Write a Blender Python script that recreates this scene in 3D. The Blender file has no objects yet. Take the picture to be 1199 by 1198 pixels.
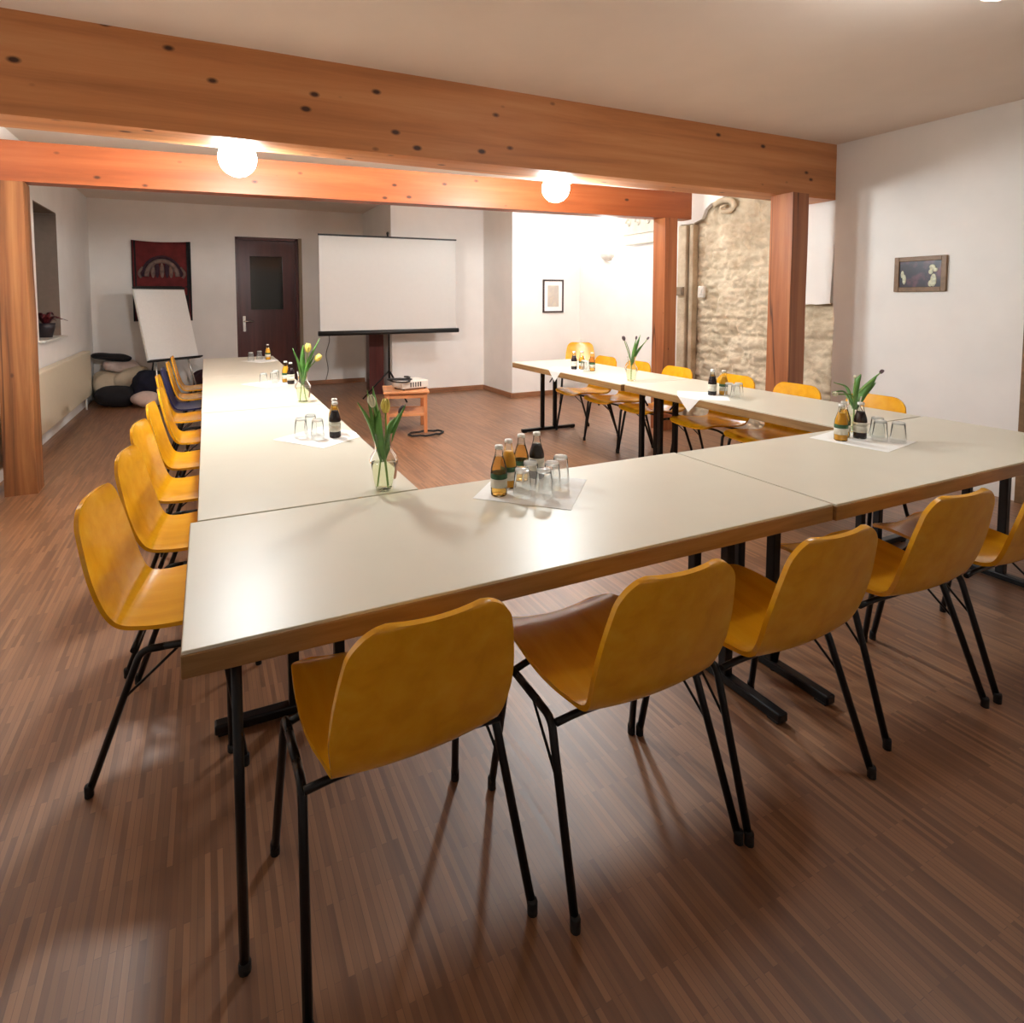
import bpy, bmesh, math, random
from mathutils import Vector, Matrix, noise
random.seed(7)
PI = math.pi
SC = bpy.context.scene
COL = SC.collection

# ------------------------------------------------------------------ materials
def lin(c):
    return tuple(((v/255)/12.92 if v/255 <= .04045 else ((v/255+.055)/1.055)**2.4) for v in c) + (1.0,)

def new_mat(name):
    m = bpy.data.materials.new(name); m.use_nodes = True
    nt = m.node_tree
    return m, nt, nt.nodes['Principled BSDF']

def nd(nt, t, **kw):
    n = nt.nodes.new(t)
    for k, v in kw.items():
        if k in n.inputs: n.inputs[k].default_value = v
        else: setattr(n, k, v)
    return n

def ramp(nt, stops):
    r = nt.nodes.new('ShaderNodeValToRGB')
    el = r.color_ramp.elements
    while len(el) < len(stops): el.new(.5)
    for e, (p, c) in zip(el, stops): e.position = p; e.color = c
    return r

def plain(name, rgb, rough=.5, metal=0.0, var=.06, scale=20, bump=0.0, coat=0.0, spec=.5):
    m, nt, b = new_mat(name); L = nt.links.new
    tc = nd(nt, 'ShaderNodeTexCoord')
    n = nd(nt, 'ShaderNodeTexNoise', Scale=scale, Detail=4.0)
    L(tc.outputs['Object'], n.inputs['Vector'])
    c = lin(rgb)
    r = ramp(nt, [(.3, tuple(max(0, x*(1-var)) for x in c[:3])+(1,)), (.7, tuple(min(1, x*(1+var)) for x in c[:3])+(1,))])
    L(n.outputs['Fac'], r.inputs['Fac']); L(r.outputs['Color'], b.inputs['Base Color'])
    b.inputs['Roughness'].default_value = rough; b.inputs['Metallic'].default_value = metal
    b.inputs['Coat Weight'].default_value = coat; b.inputs['Specular IOR Level'].default_value = spec
    if bump:
        bp = nd(nt, 'ShaderNodeBump', Strength=bump, Distance=.01)
        L(n.outputs['Fac'], bp.inputs['Height']); L(bp.outputs['Normal'], b.inputs['Normal'])
    return m

def wood(name, dark, mid, light, stretch, rough=.45, knots=0.0, scale=1.0, coat=0.0, cracks=0.0):
    """grain drawn out along the axis whose stretch factor is small"""
    m, nt, b = new_mat(name); L = nt.links.new
    tc = nd(nt, 'ShaderNodeTexCoord'); mp = nd(nt, 'ShaderNodeMapping'); mp.inputs['Scale'].default_value = stretch
    L(tc.outputs['Object'], mp.inputs['Vector'])
    n = nd(nt, 'ShaderNodeTexNoise', Scale=scale, Detail=6.0, Roughness=.6, Distortion=.4)
    L(mp.outputs['Vector'], n.inputs['Vector'])
    r = ramp(nt, [(.25, lin(dark)), (.5, lin(mid)), (.78, lin(light))])
    L(n.outputs['Fac'], r.inputs['Fac'])
    out = r.outputs['Color']
    if knots:
        mk = nd(nt, 'ShaderNodeMapping'); mk.inputs['Scale'].default_value = tuple(6.5 if s > 1.5 else 3.6 for s in stretch)
        L(tc.outputs['Object'], mk.inputs['Vector'])
        v = nd(nt, 'ShaderNodeTexVoronoi', Scale=1.15)
        L(mk.outputs['Vector'], v.inputs['Vector'])
        kr = ramp(nt, [(knots*.5, (1, 1, 1, 1)), (knots, (0, 0, 0, 1))])
        L(v.outputs['Distance'], kr.inputs['Fac'])
        mx = nd(nt, 'ShaderNodeMix', data_type='RGBA')
        L(kr.outputs['Color'], mx.inputs['Factor']); L(out, mx.inputs['A']); mx.inputs['B'].default_value = lin((70, 34, 18))
        out = mx.outputs['Result']
    if cracks:
        mc = nd(nt, 'ShaderNodeMapping'); mc.inputs['Scale'].default_value = tuple(s*.5 if s > 2 else s*.22 for s in stretch)
        L(tc.outputs['Object'], mc.inputs['Vector'])
        n2 = nd(nt, 'ShaderNodeTexNoise', Scale=scale, Detail=2.0); L(mc.outputs['Vector'], n2.inputs['Vector'])
        cr = ramp(nt, [(.495-cracks, (0, 0, 0, 1)), (.5, (1, 1, 1, 1)), (.505+cracks, (0, 0, 0, 1))])
        L(n2.outputs['Fac'], cr.inputs['Fac'])
        mx = nd(nt, 'ShaderNodeMix', data_type='RGBA')
        L(cr.outputs['Color'], mx.inputs['Factor']); L(out, mx.inputs['A']); mx.inputs['B'].default_value = lin((74, 38, 20))
        out = mx.outputs['Result']
    L(out, b.inputs['Base Color'])
    bp = nd(nt, 'ShaderNodeBump', Strength=.15, Distance=.005); L(n.outputs['Fac'], bp.inputs['Height']); L(bp.outputs['Normal'], b.inputs['Normal'])
    b.inputs['Roughness'].default_value = rough; b.inputs['Coat Weight'].default_value = coat
    return m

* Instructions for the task
Reproduce every line above as written, skipping pictures.

* Solution
Write a Blender Python script that recreates this scene in 3D. The Blender file has no objects yet. Take the picture to be 1199 by 1198 pixels.
import bpy, bmesh, math, random
from mathutils import Vector, Matrix, noise
random.seed(7)
PI = math.pi
SC = bpy.context.scene
COL = SC.collection

# ------------------------------------------------------------------ materials
def lin(c):
    return tuple(((v/255)/12.92 if v/255 <= .04045 else ((v/255+.055)/1.055)**2.4) for v in c) + (1.0,)

def new_mat(name):
    m = bpy.data.materials.new(name); m.use_nodes = True
    nt = m.node_tree
    return m, nt, nt.nodes['Principled BSDF']

def nd(nt, t, **kw):
    n = nt.nodes.new(t)
    for k, v in kw.items():
        if k in n.inputs: n.inputs[k].default_value = v
        else: setattr(n, k, v)
    return n

def ramp(nt, stops):
    r = nt.nodes.new('ShaderNodeValToRGB')
    el = r.color_ramp.elements
    while len(el) < len(stops): el.new(.5)
    for e, (p, c) in zip(el, stops): e.position = p; e.color = c
    return r

def plain(name, rgb, rough=.5, metal=0.0, var=.06, scale=20, bump=0.0, coat=0.0, spec=.5):
    m, nt, b = new_mat(name); L = nt.links.new
    tc = nd(nt, 'ShaderNodeTexCoord')
    n = nd(nt, 'ShaderNodeTexNoise', Scale=scale, Detail=4.0)
    L(tc.outputs['Object'], n.inputs['Vector'])
    c = lin(rgb)
    r = ramp(nt, [(.3, tuple(max(0, x*(1-var)) for x in c[:3])+(1,)), (.7, tuple(min(1, x*(1+var)) for x in c[:3])+(1,))])
    L(n.outputs['Fac'], r.inputs['Fac']); L(r.outputs['Color'], b.inputs['Base Color'])
    b.inputs['Roughness'].default_value = rough; b.inputs['Metallic'].default_value = metal
    b.inputs['Coat Weight'].default_value = coat; b.inputs['Specular IOR Level'].default_value = spec
    if bump:
        bp = nd(nt, 'ShaderNodeBump', Strength=bump, Distance=.01)
        L(n.outputs['Fac'], bp.inputs['Height']); L(bp.outputs['Normal'], b.inputs['Normal'])
    return m

def wood(name, dark, mid, light, stretch, rough=.45, knots=0.0, scale=1.0, coat=0.0, cracks=0.0):
    """grain drawn out along the axis whose stretch factor is small"""
    m, nt, b = new_mat(name); L = nt.links.new
    tc = nd(nt, 'ShaderNodeTexCoord'); mp = nd(nt, 'ShaderNodeMapping'); mp.inputs['Scale'].default_value = stretch
    L(tc.outputs['Object'], mp.inputs['Vector'])
    n = nd(nt, 'ShaderNodeTexNoise', Scale=scale, Detail=6.0, Roughness=.6, Distortion=.4)
    L(mp.outputs['Vector'], n.inputs['Vector'])
    r = ramp(nt, [(.25, lin(dark)), (.5, lin(mid)), (.78, lin(light))])
    L(n.outputs['Fac'], r.inputs['Fac'])
    out = r.outputs['Color']
    if knots:
        mk = nd(nt, 'ShaderNodeMapping'); mk.inputs['Scale'].default_value = tuple(6.5 if s > 1.5 else 3.6 for s in stretch)
        L(tc.outputs['Object'], mk.inputs['Vector'])
        v = nd(nt, 'ShaderNodeTexVoronoi', Scale=1.15)
        L(mk.outputs['Vector'], v.inputs['Vector'])
        kr = ramp(nt, [(knots*.5, (1, 1, 1, 1)), (knots, (0, 0, 0, 1))])
        L(v.outputs['Distance'], kr.inputs['Fac'])
        mx = nd(nt, 'ShaderNodeMix', data_type='RGBA')
        L(kr.outputs['Color'], mx.inputs['Factor']); L(out, mx.inputs['A']); mx.inputs['B'].default_value = lin((70, 34, 18))
        out = mx.outputs['Result']
    if cracks:
        mc = nd(nt, 'ShaderNodeMapping'); mc.inputs['Scale'].default_value = tuple(s*.5 if s > 2 else s*.22 for s in stretch)
        L(tc.outputs['Object'], mc.inputs['Vector'])
        n2 = nd(nt, 'ShaderNodeTexNoise', Scale=scale, Detail=2.0); L(mc.outputs['Vector'], n2.inputs['Vector'])
        cr = ramp(nt, [(.495-cracks, (0, 0, 0, 1)), (.5, (1, 1, 1, 1)), (.505+cracks, (0, 0, 0, 1))])
        L(n2.outputs['Fac'], cr.inputs['Fac'])
        mx = nd(nt, 'ShaderNodeMix', data_type='RGBA')
        L(cr.outputs['Color'], mx.inputs['Factor']); L(out, mx.inputs['A']); mx.inputs['B'].default_value = lin((74, 38, 20))
        out = mx.outputs['Result']
    L(out, b.inputs['Base Color'])
    bp = nd(nt, 'ShaderNodeBump', Strength=.15, Distance=.005); L(n.outputs['Fac'], bp.inputs['Height']); L(bp.outputs['Normal'], b.inputs['Normal'])
    b.inputs['Roughness'].default_value = rough; b.inputs['Coat Weight'].default_value = coat
    return m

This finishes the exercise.